## Task
Retype exactly the stretch of lines that begins at the line containing "0.2, 0.2, 60)" and ends at the last line of the data, with no other lines.

## Source data

--- Start ---

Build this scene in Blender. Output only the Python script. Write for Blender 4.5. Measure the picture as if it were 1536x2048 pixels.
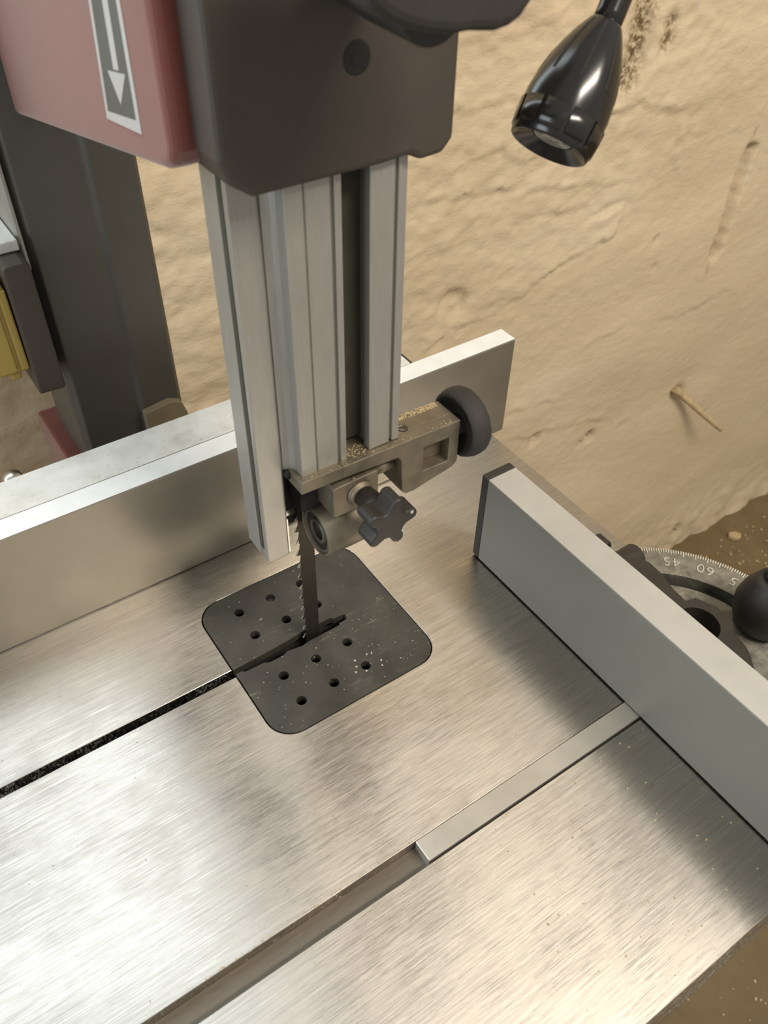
import bpy, bmesh, math, random
from mathutils import Vector, Matrix, noise

random.seed(7)
for o in list(bpy.data.objects):
    bpy.data.objects.remove(o)
scene = bpy.context.scene
COL = scene.collection

# ------------------------------------------------------------------ camera
cam_d = bpy.data.cameras.new('camera')
cam = bpy.data.objects.new('camera', cam_d)
COL.objects.link(cam)
RIGHT = Vector((0.8269452, -0.5620707, 0.0154295))
DOWN = Vector((-0.3823967, -0.5822945, -0.7174300))
FWD = Vector((0.4122309, 0.5873752, -0.6964598))
CAM = Vector((-0.182556, -0.344567, 0.5))
M = Matrix((RIGHT, -DOWN, -FWD)).transposed().to_4x4()
M.translation = CAM
cam.matrix_world = M
cam_d.sensor_fit = 'VERTICAL'
cam_d.sensor_height = 36.0
cam_d.sensor_width = 27.0
cam_d.lens = 1698.5 * 36.0 / 2048.0
cam_d.clip_start = 0.02
cam_d.dof.use_dof = True
cam_d.dof.focus_distance = 0.62
cam_d.dof.aperture_fstop = 14.0
scene.camera = cam

# ------------------------------------------------------------------ world, lights, exposure
world = bpy.data.worlds.new('room_ambient')
scene.world = world
world.use_nodes = True
wb = world.node_tree.nodes['Background']
wb.inputs[0].default_value = (1.0, 0.975, 0.93, 1)
wb.inputs[1].default_value = 0.48

def area(name, loc, target, size, size_y, power, color):
    d = bpy.data.lights.new(name, 'AREA')
    d.shape = 'RECTANGLE'
    d.size = size
    d.size_y = size_y
    d.energy = power
    d.color = color
    o = bpy.data.objects.new(name, d)
    COL.objects.link(o)
    o.location = loc
    o.rotation_euler = (Vector(target) - Vector(loc)).to_track_quat('-Z', 'Y').to_euler()
    return o

# cool daylight through the high basement window in the plaster wall, above the saw and left of it
area('window_light', (-0.87, 0.385, 1.02), (-0.87, -1.0, 1.02), 1.90, 1.1, 27, (0.76, 0.89, 1.0))
# added cool fill from the operator's side, for the faces turned that way
area('side_fill', (-2.4, -0.25, 0.75), (0.0, -0.25, 0.45), 1.2, 1.1, 24, (0.80, 0.91, 1.0))
# warm tube lamp under the ceiling, above the right-hand side of the table
area('warm_tube', (0.55, -1.12, 1.55), (0.60, 0.10, 0.0), 1.0, 0.22, 35, (1.0, 0.905, 0.79))

scene.view_settings.view_transform = 'Standard'
scene.view_settings.look = 'None'
scene.view_settings.gamma = 1.0
scene.view_settings.use_curve_mapping = False
scene.view_settings.exposure = 0.08

# ------------------------------------------------------------------ materials
def lin(c):
    r = []
    for v in c:
        v /= 255.0
        r.append(v / 12.92 if v <= 0.04045 else ((v + 0.055) / 1.055) ** 2.4)
    return (r[0], r[1], r[2], 1.0)

class NT:
    def __init__(s, name):
        s.m = bpy.data.materials.new(name)
        s.m.use_nodes = True
        s.t = s.m.node_tree
        s.b = s.t.nodes['Principled BSDF']
    def n(s, typ, **kw):
        nd = s.t.nodes.new(typ)
        for k, v in kw.items():
            setattr(nd, k, v)
        return nd
    def l(s, a, b):
        s.t.links.new(a, b)
    def coords(s, scale=(1, 1, 1), rot=(0, 0, 0)):
        tc = s.n('ShaderNodeTexCoord')
        mp = s.n('ShaderNodeMapping')
        mp.inputs['Scale'].default_value = scale
        mp.inputs['Rotation'].default_value = rot
        s.l(tc.outputs['Object'], mp.inputs['Vector'])
        return mp.outputs['Vector']
    def noise(s, vec, scale, detail=4, rough=0.55, dist=0.0):
        t = s.n('ShaderNodeTexNoise')
        t.inputs['Scale'].default_value = scale
        t.inputs['Detail'].default_value = detail
        t.inputs['Roughness'].default_value = rough
        t.inputs['Distortion'].default_value = dist
        s.l(vec, t.inputs['Vector'])
        return t.outputs['Fac']
    def ramp(s, fac, stops):
        r = s.n('ShaderNodeValToRGB')
        e = r.color_ramp.elements
        while len(e) < len(stops):
            e.new(0.5)
        for i, (p, c) in enumerate(stops):
            e[i].position = p
            e[i].color = c if len(c) == 4 else (*c, 1)
        s.l(fac, r.inputs['Fac'])
        return r.outputs['Color']
    def mix(s, fac, a, b, mode='MIX'):
        m = s.n('ShaderNodeMix', data_type='RGBA', blend_type=mode)
        if isinstance(fac, float):
            m.inputs[0].default_value = fac
        else:
            s.l(fac, m.inputs[0])
        for sock, v in ((m.inputs[6], a), (m.inputs[7], b)):
            if isinstance(v, tuple):
                sock.default_value = v
            else:
                s.l(v, sock)
        return m.outputs[2]
    def maprange(s, v, a, b, c, d):
        m = s.n('ShaderNodeMapRange')
        for i, x in enumerate((a, b, c, d)):
            m.inputs[i + 1].default_value = x
        s.l(v, m.inputs[0])
        return m.outputs[0]
    def math(s, op, a, b):
        m = s.n('ShaderNodeMath', operation=op)
        for sock, v in ((m.inputs[0], a), (m.inputs[1], b)):
            if isinstance(v, (int, float)):
                sock.default_value = v
            else:
                s.l(v, sock)
        return m.outputs[0]
    def bump(s, h, strength, dist=0.001):
        b = s.n('ShaderNodeBump')
        b.inputs['Strength'].default_value = strength
        b.inputs['Distance'].default_value = dist
        s.l(h, b.inputs['Height'])
        s.l(b.outputs['Normal'], s.b.inputs['Normal'])
        return b

def simple(name, rgb, rough=0.5, metal=0.0, var=0.12, scale=60, bump=0.0, spec=0.5, bscale=900, stretch=(1, 1, 1), coat=0.0):
    """painted / plastic / cast surface: base colour with faint mottling and a fine grain"""
    k = NT(name)
    c = lin(rgb)
    v = k.coords(stretch)
    f = k.noise(v, scale, 5, 0.6)
    lo = tuple(x * (1 - var) for x in c[:3]) + (1,)
    hi = tuple(min(1, x * (1 + var)) for x in c[:3]) + (1,)
    k.l(k.ramp(f, [(0.3, lo), (0.7, hi)]), k.b.inputs['Base Color'])
    k.b.inputs['Metallic'].default_value = metal
    k.l(k.maprange(f, 0.3, 0.7, rough * 0.9, min(1, rough * 1.12)), k.b.inputs['Roughness'])
    k.b.inputs['Specular IOR Level'].default_value = spec
    k.b.inputs['Coat Weight'].default_value = coat
    if bump:
        g = k.noise(v, bscale, 3, 0.6)
        k.bump(g, bump, 0.0006)
    return k.m

def brushed(name, rgb, along='X', rough=0.36, aniso=0.75):
    """brushed steel: streaks run along one axis"""
    k = NT(name)
    s = {'X': (30, 1600, 30), 'Y': (420, 3, 30), 'Z': (420, 420, 3)}[along]
    s2 = {'X': (60, 3600, 30), 'Y': (1500, 9, 30), 'Z': (1500, 1500, 9)}[along]
    v = k.coords(s)
    f = k.noise(v, 1.0, 4, 0.6)
    v2 = k.coords(s2)
    f2 = k.noise(v2, 1.0, 3, 0.7)
    v3 = k.coords((1, 1, 1))
    blot = k.noise(v3, 14, 5, 0.62)
    spk = k.noise(v3, 260, 3, 0.6)
    c = lin(rgb)
    lo = tuple(x * 0.80 for x in c[:3]) + (1,)
    hi = tuple(min(1, x * 1.12) for x in c[:3]) + (1,)
    col = k.ramp(f, [(0.30, lo), (0.68, hi)])
    col = k.mix(k.maprange(blot, 0.52, 0.72, 0.0, 0.28), col, tuple(x * 0.72 for x in c[:3]) + (1,))
    col = k.mix(k.maprange(spk, 0.69, 0.76, 0.0, 0.7), col, lin((85, 78, 66)))
    s3 = {'X': (36, 1700, 30), 'Y': (760, 20, 30), 'Z': (760, 760, 20)}[along]
    scr = k.noise(k.coords(s3), 1.0, 2, 0.5)
    sm = k.math('MULTIPLY', k.maprange(scr, 0.66, 0.74, 0.0, 1.0), k.maprange(k.noise(v3, 9, 3, 0.5), 0.38, 0.6, 0.25, 1.0))
    col = k.mix(k.math('MULTIPLY', sm, 0.55), col, lin((246, 240, 226)))  # pale colour in the scratches also paints their glints
    k.l(col, k.b.inputs['Base Color'])
    k.b.inputs['Metallic'].default_value = 1.0
    r = k.math('ADD', k.maprange(f2, 0.3, 0.7, rough - 0.10, rough + 0.10), k.maprange(blot, 0.4, 0.7, 0.0, 0.10))
    k.l(k.math('SUBTRACT', r, k.math('MULTIPLY', sm, 0.14)), k.b.inputs['Roughness'])
    k.b.inputs['Anisotropic'].default_value = aniso
    t = k.n('ShaderNodeCombineXYZ')
    ax = {'X': (0, 1, 0), 'Y': (1, 0, 0), 'Z': (1, 0, 0)}[along]
    for i in range(3):
        t.inputs[i].default_value = ax[i]
    k.l(t.outputs[0], k.b.inputs['Tangent'])
    h = k.math('ADD', f, k.math('MULTIPLY', f2, 0.8))
    k.bump(h, 0.30, 0.00008)
    return k.m

MAT = {}
MAT['table'] = brushed('brushed_table_steel', (184, 179, 170), 'X', 0.29, 0.93)
MAT['slot_metal'] = simple('shaded_slot_metal', (104, 95, 82), 0.6, 0.4, 0.15, 40, 0.1, stretch=(2, 30, 30))  # darker than the table: shade in the mitre slot put into the colour
MAT['bar'] = simple('ground_bar_steel', (205, 200, 188), 0.42, 0.85, 0.07, 22, 0.05)
MAT['plastic_insert'] = None
MAT['alu'] = simple('extruded_aluminium', (158, 155, 147), 0.42, 0.55, 0.07, 40, 0.06, stretch=(30, 30, 1.5))
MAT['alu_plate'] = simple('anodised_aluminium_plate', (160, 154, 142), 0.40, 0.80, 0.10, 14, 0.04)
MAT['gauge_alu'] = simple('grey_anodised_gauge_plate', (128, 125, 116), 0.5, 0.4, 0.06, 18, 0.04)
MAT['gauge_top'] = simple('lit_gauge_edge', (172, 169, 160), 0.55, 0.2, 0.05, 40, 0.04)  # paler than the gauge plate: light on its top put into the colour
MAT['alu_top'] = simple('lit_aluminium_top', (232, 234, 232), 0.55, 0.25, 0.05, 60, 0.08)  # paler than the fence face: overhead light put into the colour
MAT['cast'] = simple('cast_zinc', (126, 117, 100), 0.52, 0.7, 0.18, 90, 0.35)
MAT['black'] = simple('black_moulded_plastic', (40, 37, 33), 0.5, 0, 0.18, 70, 0.12)
MAT['rubber'] = simple('black_rubber', (42, 39, 35), 0.7, 0, 0.2, 50, 0.2)
MAT['gloss_black'] = simple('glossy_black_plastic', (27, 25, 23), 0.2, 0, 0.08, 40, 0.0)
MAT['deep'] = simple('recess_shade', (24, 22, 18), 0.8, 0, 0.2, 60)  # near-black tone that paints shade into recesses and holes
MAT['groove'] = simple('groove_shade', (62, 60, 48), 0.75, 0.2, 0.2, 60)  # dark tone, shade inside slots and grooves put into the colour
MAT['housing'] = simple('textured_charcoal_paint', (62, 55, 47), 0.55, 0, 0.07, 30, 0.22, bscale=1400)
MAT['column'] = simple('grey_column_paint', (74, 71, 64), 0.45, 0, 0.08, 25, 0.10, bscale=1200)
MAT['red'] = simple('dark_red_paint', (106, 54, 48), 0.42, 0, 0.06, 24, 0.05)
_b = MAT['red'].node_tree.nodes['Principled BSDF']      # dusty sheen, painted in for the pale haze on the red
_b.inputs['Sheen Weight'].default_value = 0.5
_b.inputs['Sheen Tint'].default_value = (1.0, 0.93, 0.88, 1)
_b.inputs['Sheen Roughness'].default_value = 0.4
MAT['yellow'] = simple('yellow_plastic', (158, 135, 66), 0.5, 0, 0.08, 30, 0.05)
MAT['label_dark'] = simple('label_dark_print', (82, 82, 78), 0.5, 0, 0.04, 30)
MAT['label_light'] = simple('label_pale_print', (172, 168, 162), 0.5, 0, 0.04, 30)
MAT['steel'] = simple('bright_steel', (190, 188, 182), 0.28, 1, 0.08, 60)
MAT['bearing'] = simple('worn_bearing_steel', (104, 100, 90), 0.5, 0.5, 0.1, 60)
MAT['blade'] = simple('blade_steel', (66, 62, 54), 0.48, 0.8, 0.15, 60, 0.1, stretch=(1, 1, 8))
MAT['tooth'] = simple('ground_tooth_steel', (170, 166, 152), 0.35, 0.9, 0.1, 60)
MAT['cast_grey'] = simple('grey_sand_casting', (128, 124, 112), 0.6, 0.5, 0.35, 130, 0.7, bscale=700)
MAT['cast_dark'] = simple('dark_casting_paint', (48, 44, 37), 0.5, 0.1, 0.2, 60, 0.2)
MAT['scale_mark'] = simple('raised_scale_metal', (205, 200, 185), 0.5, 0.5, 0.1, 80)
MAT['brown'] = simple('brown_block_wood', (120, 108, 84), 0.75, 0, 0.12, 40, 0.1)
MAT['lens'] = simple('lamp_lens_plastic', (120, 116, 106), 0.15, 0, 0.08, 60)
MAT['sawdust'] = simple('sawdust', (172, 154, 116), 0.9, 0, 0.25, 400)
MAT['stone'] = simple('pale_plaster_chip', (196, 174, 134), 0.9, 0, 0.12, 60, 0.2)
MAT['rust'] = simple('nail_under_paint', (188, 166, 128), 0.8, 0, 0.25, 80, 0.3)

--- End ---

## Answer to the exercise
MAT['groove'] = simple('groove_shade', (62, 60, 48), 0.75, 0.2, 0.2, 60)  # dark tone, shade inside slots and grooves put into the colour
MAT['housing'] = simple('textured_charcoal_paint', (62, 55, 47), 0.55, 0, 0.07, 30, 0.22, bscale=1400)
MAT['column'] = simple('grey_column_paint', (74, 71, 64), 0.45, 0, 0.08, 25, 0.10, bscale=1200)
MAT['red'] = simple('dark_red_paint', (106, 54, 48), 0.42, 0, 0.06, 24, 0.05)
_b = MAT['red'].node_tree.nodes['Principled BSDF']      # dusty sheen, painted in for the pale haze on the red
_b.inputs['Sheen Weight'].default_value = 0.5
_b.inputs['Sheen Tint'].default_value = (1.0, 0.93, 0.88, 1)
_b.inputs['Sheen Roughness'].default_value = 0.4
MAT['yellow'] = simple('yellow_plastic', (158, 135, 66), 0.5, 0, 0.08, 30, 0.05)
MAT['label_dark'] = simple('label_dark_print', (82, 82, 78), 0.5, 0, 0.04, 30)
MAT['label_light'] = simple('label_pale_print', (172, 168, 162), 0.5, 0, 0.04, 30)
MAT['steel'] = simple('bright_steel', (190, 188, 182), 0.28, 1, 0.08, 60)
MAT['bearing'] = simple('worn_bearing_steel', (104, 100, 90), 0.5, 0.5, 0.1, 60)
MAT['blade'] = simple('blade_steel', (66, 62, 54), 0.48, 0.8, 0.15, 60, 0.1, stretch=(1, 1, 8))
MAT['tooth'] = simple('ground_tooth_steel', (170, 166, 152), 0.35, 0.9, 0.1, 60)
MAT['cast_grey'] = simple('grey_sand_casting', (128, 124, 112), 0.6, 0.5, 0.35, 130, 0.7, bscale=700)
MAT['cast_dark'] = simple('dark_casting_paint', (48, 44, 37), 0.5, 0.1, 0.2, 60, 0.2)
MAT['scale_mark'] = simple('raised_scale_metal', (205, 200, 185), 0.5, 0.5, 0.1, 80)
MAT['brown'] = simple('brown_block_wood', (120, 108, 84), 0.75, 0, 0.12, 40, 0.1)
MAT['lens'] = simple('lamp_lens_plastic', (120, 116, 106), 0.15, 0, 0.08, 60)
MAT['sawdust'] = simple('sawdust', (172, 154, 116), 0.9, 0, 0.25, 400)
MAT['stone'] = simple('pale_plaster_chip', (196, 174, 134), 0.9, 0, 0.12, 60, 0.2)
MAT['rust'] = simple('nail_under_paint', (188, 166, 128), 0.8, 0, 0.25, 80, 0.3)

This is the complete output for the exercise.